> _Problem statement_
Work out the number of lines with "Measure" in them. Reply with that number and no other words.

> _Raw records_
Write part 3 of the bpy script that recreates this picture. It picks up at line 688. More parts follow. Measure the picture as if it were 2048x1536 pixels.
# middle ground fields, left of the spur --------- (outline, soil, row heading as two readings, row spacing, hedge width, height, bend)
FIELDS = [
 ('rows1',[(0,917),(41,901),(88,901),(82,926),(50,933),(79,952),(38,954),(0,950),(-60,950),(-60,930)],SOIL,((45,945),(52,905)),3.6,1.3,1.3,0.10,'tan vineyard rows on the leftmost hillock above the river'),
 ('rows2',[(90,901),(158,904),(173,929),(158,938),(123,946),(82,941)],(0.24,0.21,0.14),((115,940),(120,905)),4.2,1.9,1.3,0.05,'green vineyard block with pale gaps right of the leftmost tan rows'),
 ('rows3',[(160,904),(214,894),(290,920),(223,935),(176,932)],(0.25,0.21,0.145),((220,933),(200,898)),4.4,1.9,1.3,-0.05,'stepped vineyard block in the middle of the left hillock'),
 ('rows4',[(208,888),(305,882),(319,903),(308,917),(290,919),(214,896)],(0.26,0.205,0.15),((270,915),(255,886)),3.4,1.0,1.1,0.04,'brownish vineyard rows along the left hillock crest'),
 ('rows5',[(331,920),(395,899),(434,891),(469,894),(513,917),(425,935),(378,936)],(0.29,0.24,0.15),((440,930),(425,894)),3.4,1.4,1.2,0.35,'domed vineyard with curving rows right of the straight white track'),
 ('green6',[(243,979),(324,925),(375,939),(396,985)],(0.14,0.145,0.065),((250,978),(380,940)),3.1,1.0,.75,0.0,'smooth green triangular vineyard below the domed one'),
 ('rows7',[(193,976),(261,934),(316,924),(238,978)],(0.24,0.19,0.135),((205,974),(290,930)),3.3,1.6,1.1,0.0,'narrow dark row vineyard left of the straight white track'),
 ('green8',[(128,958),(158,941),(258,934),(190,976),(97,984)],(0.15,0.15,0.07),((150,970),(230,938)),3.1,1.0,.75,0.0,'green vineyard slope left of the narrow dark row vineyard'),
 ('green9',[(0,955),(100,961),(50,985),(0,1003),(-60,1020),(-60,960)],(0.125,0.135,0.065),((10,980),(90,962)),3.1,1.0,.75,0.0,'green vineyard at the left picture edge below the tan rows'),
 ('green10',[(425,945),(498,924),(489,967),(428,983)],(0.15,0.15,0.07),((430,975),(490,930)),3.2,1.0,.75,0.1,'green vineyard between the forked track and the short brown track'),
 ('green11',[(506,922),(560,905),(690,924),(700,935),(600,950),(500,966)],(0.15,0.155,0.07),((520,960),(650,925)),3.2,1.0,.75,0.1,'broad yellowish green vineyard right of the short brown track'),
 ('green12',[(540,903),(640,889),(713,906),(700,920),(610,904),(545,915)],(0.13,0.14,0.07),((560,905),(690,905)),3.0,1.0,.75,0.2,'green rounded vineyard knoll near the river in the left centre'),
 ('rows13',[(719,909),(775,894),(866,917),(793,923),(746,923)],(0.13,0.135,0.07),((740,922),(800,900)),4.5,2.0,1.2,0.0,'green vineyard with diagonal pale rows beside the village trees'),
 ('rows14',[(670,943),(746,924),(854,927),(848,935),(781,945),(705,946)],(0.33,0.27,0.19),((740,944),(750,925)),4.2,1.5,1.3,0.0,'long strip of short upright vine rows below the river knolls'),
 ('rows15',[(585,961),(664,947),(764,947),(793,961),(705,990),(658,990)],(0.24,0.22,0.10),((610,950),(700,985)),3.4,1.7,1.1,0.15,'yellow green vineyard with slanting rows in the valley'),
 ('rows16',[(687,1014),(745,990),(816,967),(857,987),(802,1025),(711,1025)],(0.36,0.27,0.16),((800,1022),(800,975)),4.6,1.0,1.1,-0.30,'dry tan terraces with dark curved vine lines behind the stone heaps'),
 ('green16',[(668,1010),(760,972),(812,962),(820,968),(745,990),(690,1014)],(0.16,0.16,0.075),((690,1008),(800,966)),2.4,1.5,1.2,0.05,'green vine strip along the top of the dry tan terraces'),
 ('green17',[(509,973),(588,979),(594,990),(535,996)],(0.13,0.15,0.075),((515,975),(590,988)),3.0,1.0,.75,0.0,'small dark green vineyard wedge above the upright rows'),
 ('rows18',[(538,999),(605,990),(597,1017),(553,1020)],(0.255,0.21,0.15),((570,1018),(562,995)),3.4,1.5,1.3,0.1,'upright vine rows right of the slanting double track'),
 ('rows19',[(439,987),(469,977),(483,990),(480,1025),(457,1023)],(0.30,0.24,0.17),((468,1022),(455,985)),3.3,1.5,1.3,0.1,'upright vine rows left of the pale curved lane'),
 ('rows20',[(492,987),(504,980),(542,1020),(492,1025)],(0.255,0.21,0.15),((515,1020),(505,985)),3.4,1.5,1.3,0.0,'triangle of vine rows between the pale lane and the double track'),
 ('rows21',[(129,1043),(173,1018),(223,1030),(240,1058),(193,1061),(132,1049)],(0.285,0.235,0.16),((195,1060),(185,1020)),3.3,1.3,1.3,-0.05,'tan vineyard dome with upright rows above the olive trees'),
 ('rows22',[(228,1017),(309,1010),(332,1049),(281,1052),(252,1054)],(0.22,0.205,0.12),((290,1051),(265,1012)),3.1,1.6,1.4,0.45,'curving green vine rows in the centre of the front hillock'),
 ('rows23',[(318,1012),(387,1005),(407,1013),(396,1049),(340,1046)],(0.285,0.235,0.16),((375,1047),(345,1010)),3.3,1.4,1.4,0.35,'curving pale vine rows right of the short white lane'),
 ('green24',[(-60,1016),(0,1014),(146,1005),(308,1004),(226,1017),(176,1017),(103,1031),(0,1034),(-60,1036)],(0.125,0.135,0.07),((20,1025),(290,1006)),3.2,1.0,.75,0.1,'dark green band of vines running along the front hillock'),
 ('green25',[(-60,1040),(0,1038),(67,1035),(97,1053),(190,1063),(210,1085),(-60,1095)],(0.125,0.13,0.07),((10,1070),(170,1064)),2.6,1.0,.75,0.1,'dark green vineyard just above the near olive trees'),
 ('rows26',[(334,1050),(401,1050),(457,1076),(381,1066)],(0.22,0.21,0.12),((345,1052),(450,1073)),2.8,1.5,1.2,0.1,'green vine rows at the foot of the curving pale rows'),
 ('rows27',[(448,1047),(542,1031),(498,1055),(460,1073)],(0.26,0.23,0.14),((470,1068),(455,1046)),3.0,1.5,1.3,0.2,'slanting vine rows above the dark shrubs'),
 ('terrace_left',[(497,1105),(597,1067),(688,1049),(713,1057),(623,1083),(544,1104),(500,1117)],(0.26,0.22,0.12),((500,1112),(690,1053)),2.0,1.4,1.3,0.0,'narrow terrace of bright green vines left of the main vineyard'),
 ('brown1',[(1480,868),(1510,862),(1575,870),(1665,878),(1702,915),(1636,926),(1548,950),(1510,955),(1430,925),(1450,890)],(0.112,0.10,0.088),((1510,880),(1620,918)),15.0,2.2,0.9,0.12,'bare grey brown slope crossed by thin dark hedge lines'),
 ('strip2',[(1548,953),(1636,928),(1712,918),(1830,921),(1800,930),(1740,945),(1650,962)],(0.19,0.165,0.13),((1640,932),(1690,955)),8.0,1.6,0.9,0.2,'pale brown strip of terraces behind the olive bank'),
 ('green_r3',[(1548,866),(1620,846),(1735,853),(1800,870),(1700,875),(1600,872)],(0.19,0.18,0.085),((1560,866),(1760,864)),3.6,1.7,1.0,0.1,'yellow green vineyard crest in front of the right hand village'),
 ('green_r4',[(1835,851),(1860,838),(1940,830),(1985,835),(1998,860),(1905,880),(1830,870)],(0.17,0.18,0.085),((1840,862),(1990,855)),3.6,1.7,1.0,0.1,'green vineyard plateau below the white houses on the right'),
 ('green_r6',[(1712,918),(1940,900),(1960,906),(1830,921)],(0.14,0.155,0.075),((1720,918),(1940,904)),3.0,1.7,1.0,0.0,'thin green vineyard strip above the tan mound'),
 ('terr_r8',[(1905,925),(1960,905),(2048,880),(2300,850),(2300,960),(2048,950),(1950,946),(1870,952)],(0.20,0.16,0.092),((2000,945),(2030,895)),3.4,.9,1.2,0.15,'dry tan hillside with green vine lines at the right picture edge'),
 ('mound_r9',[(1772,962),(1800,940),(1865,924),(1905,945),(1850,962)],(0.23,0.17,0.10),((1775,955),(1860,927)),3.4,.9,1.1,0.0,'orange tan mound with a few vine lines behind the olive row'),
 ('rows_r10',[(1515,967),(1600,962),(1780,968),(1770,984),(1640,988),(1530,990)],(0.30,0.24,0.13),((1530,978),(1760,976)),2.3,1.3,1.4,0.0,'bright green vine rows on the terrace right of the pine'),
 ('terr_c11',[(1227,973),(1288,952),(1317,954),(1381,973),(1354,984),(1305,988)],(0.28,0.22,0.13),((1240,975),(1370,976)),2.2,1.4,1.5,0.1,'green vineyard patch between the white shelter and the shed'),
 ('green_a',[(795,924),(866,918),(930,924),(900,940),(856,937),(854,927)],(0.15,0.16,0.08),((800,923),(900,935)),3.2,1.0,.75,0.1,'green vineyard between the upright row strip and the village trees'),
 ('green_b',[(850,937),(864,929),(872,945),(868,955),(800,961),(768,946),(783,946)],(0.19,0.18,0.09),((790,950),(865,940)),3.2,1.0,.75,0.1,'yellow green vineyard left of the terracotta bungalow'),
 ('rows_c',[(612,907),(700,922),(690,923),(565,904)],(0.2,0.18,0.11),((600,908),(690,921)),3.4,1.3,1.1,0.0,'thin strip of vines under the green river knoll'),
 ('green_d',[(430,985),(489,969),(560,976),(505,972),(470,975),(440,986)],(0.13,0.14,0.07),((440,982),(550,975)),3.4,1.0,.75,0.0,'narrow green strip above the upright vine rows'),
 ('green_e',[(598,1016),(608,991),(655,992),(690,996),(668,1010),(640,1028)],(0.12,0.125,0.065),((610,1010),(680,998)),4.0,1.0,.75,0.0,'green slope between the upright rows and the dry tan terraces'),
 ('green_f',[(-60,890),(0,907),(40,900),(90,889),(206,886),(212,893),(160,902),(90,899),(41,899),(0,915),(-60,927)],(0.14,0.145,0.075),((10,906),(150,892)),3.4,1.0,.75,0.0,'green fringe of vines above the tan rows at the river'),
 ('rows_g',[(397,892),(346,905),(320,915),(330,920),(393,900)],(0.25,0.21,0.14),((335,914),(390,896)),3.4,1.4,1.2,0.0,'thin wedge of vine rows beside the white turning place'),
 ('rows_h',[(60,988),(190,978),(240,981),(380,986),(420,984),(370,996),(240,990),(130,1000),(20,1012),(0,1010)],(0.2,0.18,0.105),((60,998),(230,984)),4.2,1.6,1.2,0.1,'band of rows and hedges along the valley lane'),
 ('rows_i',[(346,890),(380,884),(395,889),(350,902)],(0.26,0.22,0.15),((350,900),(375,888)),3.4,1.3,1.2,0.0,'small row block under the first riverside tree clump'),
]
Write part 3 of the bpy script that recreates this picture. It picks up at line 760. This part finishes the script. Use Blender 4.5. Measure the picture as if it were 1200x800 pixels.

> _Task response_
2